I may get some stuff confused with FFL 1, but I played FFL 2 and a friend, as I said, still plays it a lot. I don't think there's experience. In 1, you had to buy items to increase stats for humans, and mutants gained stats from actions in battle (i.e., use a heavy sword, strength goes up; defend [and get hit], defense goes up; use magic, mana goes up). In 2, I think both mutants and humans improve stats that way. Monsters and robots get more powerful by transforming into stronger monsters and robots by eating meat or attaching parts dropped by enemies.
The other big difference in classes are inventories. You have a party inventory, and each character has an inventory. Character inventories get filled up with equipped armor and weapons to use.

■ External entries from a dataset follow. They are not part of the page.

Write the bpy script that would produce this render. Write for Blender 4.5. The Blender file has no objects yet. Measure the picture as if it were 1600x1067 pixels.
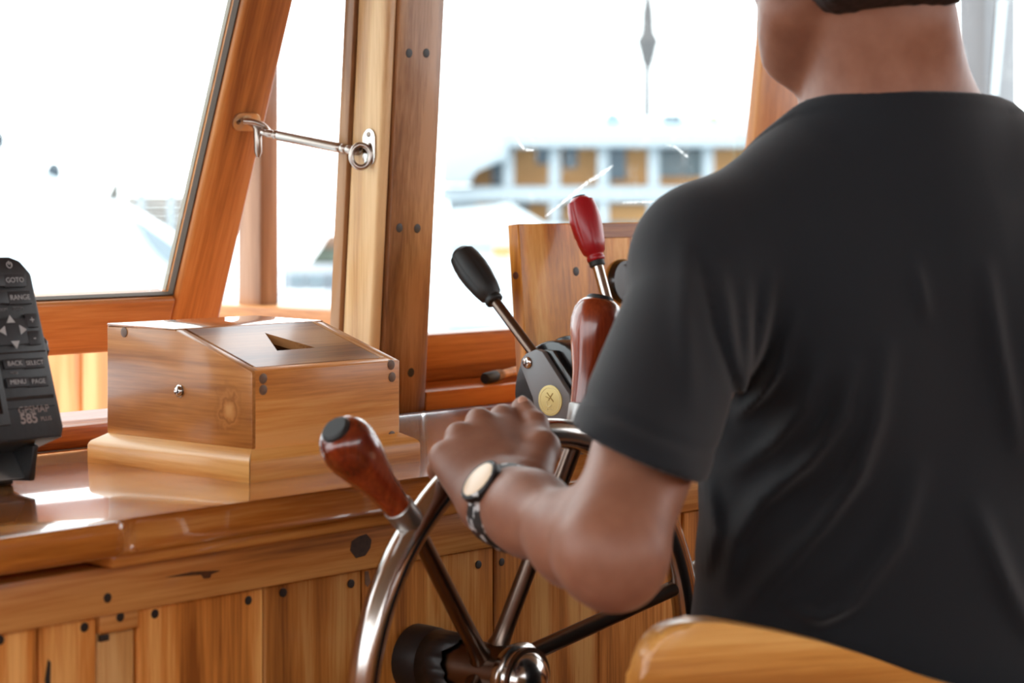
import bpy, bmesh, math, random
import numpy as np
from mathutils import Vector, Matrix
from mathutils.geometry import tessellate_polygon

random.seed(7)
scene = bpy.context.scene
col = scene.collection
ZC = 1.242                      # eye height
FPX, HOR = 3400.0, 310.0        # focal length and horizon row, photograph pixels
AZ = math.radians(41.5)
CA, SA = math.cos(AZ), math.sin(AZ)

# ------------------------------------------------------------------ camera
cd = bpy.data.cameras.new('camera')
cd.sensor_width = 36.0
cd.lens = FPX / 1600 * 36
cd.shift_y = (HOR - 533.5) / 1600
cd.clip_end = 500
cd.clip_start = 0.05
cd.dof.use_dof = True
cd.dof.focus_distance = 2.12
cd.dof.aperture_fstop = 6.5
cam = bpy.data.objects.new('camera', cd)
col.objects.link(cam)
cam.location = (0, 0, ZC)
cam.rotation_euler = (math.pi / 2, 0, AZ - math.pi / 2)
scene.camera = cam

# ------------------------------------------------------------------ light
world = bpy.data.worlds.new('world')
scene.world = world
world.use_nodes = True
bg = world.node_tree.nodes['Background']
bg.inputs[0].default_value = (0.93, 0.97, 1.0, 1)
bg.inputs[1].default_value = 4.2
sd = bpy.data.lights.new('sun', 'SUN')
sd.energy = 1.7
sd.angle = 0.02
sd.color = (1.0, 0.93, 0.82)
sun = bpy.data.objects.new('sun', sd)
col.objects.link(sun)
sun.location = (-3, 3, 6)
sun.rotation_euler = Vector((0.52, -0.30, -0.80)).to_track_quat('-Z', 'Y').to_euler()

vs = scene.view_settings
vs.view_transform = 'Standard'
vs.look = 'None'
vs.gamma = 1.0
vs.use_curve_mapping = False
vs.exposure = 0.08
scene.cycles.use_denoising = True
scene.cycles.max_bounces = 10
scene.cycles.diffuse_bounces = 5
scene.cycles.transparent_max_bounces = 16
scene.cycles.caustics_reflective = False
scene.cycles.caustics_refractive = False


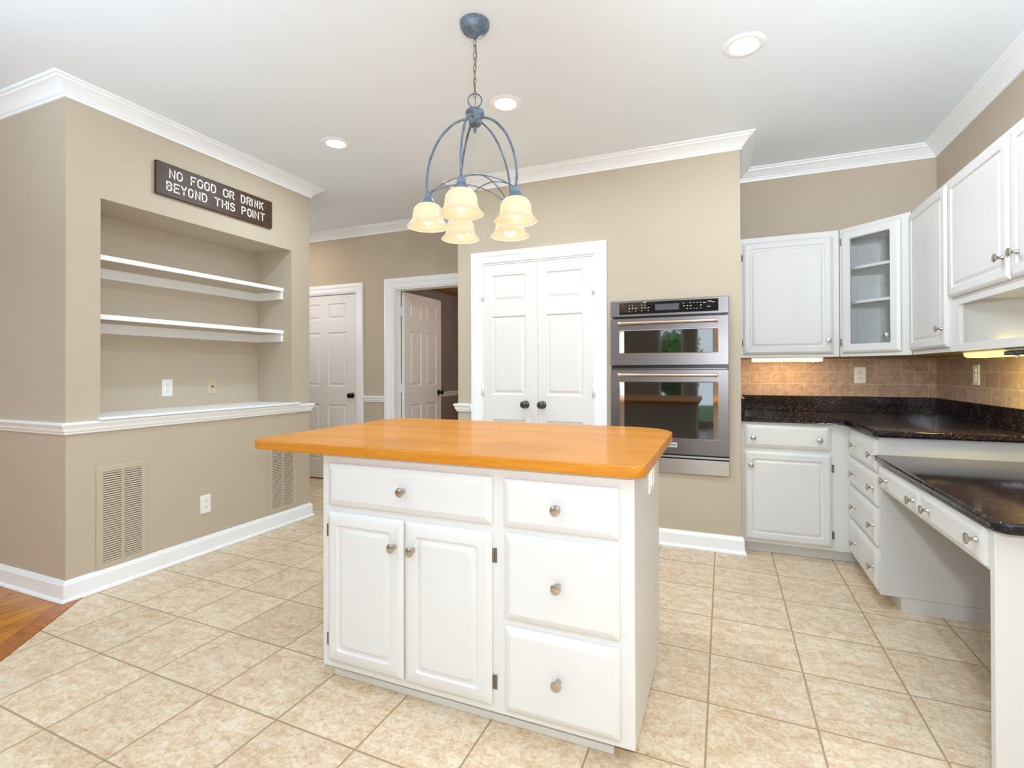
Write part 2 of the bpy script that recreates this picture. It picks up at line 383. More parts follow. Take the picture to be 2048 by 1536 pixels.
# moulding swept along an xy polyline; the room is on the RIGHT-hand side offset by prof out-value. prof: (out, z) closed polygon
def sweep(name, path, prof, mat='trim', side=1, smooth=20):
    bm = NB(); n = len(path); P = [Vector((p[0], p[1])) for p in path]; rings = []
    for i in range(n):
        def nrm(a, b):
            d = (b-a).normalized(); return Vector((d.y, -d.x))*side
        if i == 0: m = nrm(P[0], P[1])
        elif i == n-1: m = nrm(P[-2], P[-1])
        else:
            a, b = nrm(P[i-1], P[i]), nrm(P[i], P[i+1]); m = (a+b); m = m/(m.dot(a))
        rings.append([(P[i].x+m.x*o, P[i].y+m.y*o, z) for o, z in prof])
    V = [[bm.verts.new(p) for p in R] for R in rings]; k = len(prof)
    for A, B in zip(V, V[1:]):
        for j in range(k): bm.faces.new((A[j], A[(j+1) % k], B[(j+1) % k], B[j]))
    bm.faces.new(V[0]); bm.faces.new(V[-1][::-1])
    return struct(name, bm, mat, smooth=smooth)

# ------------------------------------------------------------------ the room
ZC = 2.70
XL, YB, XR = -3.145, 3.60, 1.33       # niche wall, oven wall, cabinet wall
bm = NB(); prism(bm, [(-3.30, 1.83), (-2.145, .343), (-1.2, -.9), (-.3, -2.1), (-.3, -4.2), (1.33, -4.2), (1.33, 4.34), (-6.5, 4.34), (-6.5, 1.83)], -.05, 0); struct('floor', bm, 'tile')
bm = NB(); prism(bm, [(-6.5, 1.83), (-6.5, -4.2), (-.3, -4.2), (-.3, -2.1), (-1.2, -.9), (-2.145, .343), (-3.30, 1.83)], -.05, -.001); struct('floor_oak', bm, 'oak')
L = Vector((-.349, .45)).normalized(); nn = Vector((-L.y, L.x))  # towards the oak side
A0 = Vector((-3.145, 1.629)); B0 = Vector((-2.30, .541)); B1 = Vector((-1.2, -.9))
bm = NB(); q = [A0, B0, B0 + Vector((-.075, -.058)), A0 + Vector((-.075, -.058))]
prism(bm, [(p.x, p.y) for p in (Vector((-3.11, 1.583)), Vector((-1.2, -.878)), Vector((-1.275, -.936)), Vector((-3.185, 1.525)))], -.001, .003); struct('trim_1', bm, 'oakstrip')
bm = NB(); box(bm, -6.6, 1.45, -4.3, 4.5, ZC, ZC+.08); struct('ceiling', bm, 'ceiling')

NY0, NY1, NZ0, NZ1, NX = 1.689, 3.018, .925, 2.140, -3.514
wall('wall_left', 'y', XL, -.12, 1.53, 3.205, 0, ZC, [(NY0, NY1, NZ0, NZ1)])
bm = NB()
box(bm, NX-.02, NX, NY0-.02, NY1+.02, NZ0-.02, NZ1+.02); box(bm, NX, XL-.12, NY0-.02, NY0, NZ0-.02, NZ1+.02); box(bm, NX, XL-.12, NY1, NY1+.02, NZ0-.02, NZ1+.02)
box(bm, NX, XL-.12, NY0, NY1, NZ1, NZ1+.02); box(bm, NX, XL-.12, NY0, NY1, NZ0-.02, NZ0); struct('wall_niche', bm, 'wall')
wall('wall_front_left', 'x', 1.53, .12, -6.5, XL-.12, 0, ZC)
wall('wall_niche_rear', 'x', 3.205, -.12, -4.9, XL-.12, 0, ZC)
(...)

Humans have as many slots as the party inventory. Mutants have at least four slots taken up by special powers (I think it's four free slots, four reserved slots). They may be passive resistances (or even weaknesses), or they may be exceedingly awesome attacks. In FFL 1, the powers changed randomly (or seemed to), which meant you could be kicking butt counting on your mutant's ability to rain death, then suddenly find yourself running from everything because your mutant has decided kicking but is too much trouble, and he'd rather develop the ability to die from a single fire attack. In FFL 2, you have a little more control, but I don't know the details. Finally, monsters and robots have no free inventory slots. They're all reserved for special powers, even if the monster or robot doesn't actually have enough powers to fill them all.
The plot is fairly disjointed. It starts with your adventurer father popping in to tell you something and then leaving again, for good. After a while, you decide to go look for him. You go to school, pick three classmates, and head off. You climb some sort of thing from world to world. FFL 1 had the tower to paradise, I know, but FFL 2 had something like a giant celestial rope or beanstalk. The goal is to collect the pieces of a broken goddess statue before they fall into the wrong hands (I had to look up that part). Each world has a subplot, usually with an NPC joining the party for a while.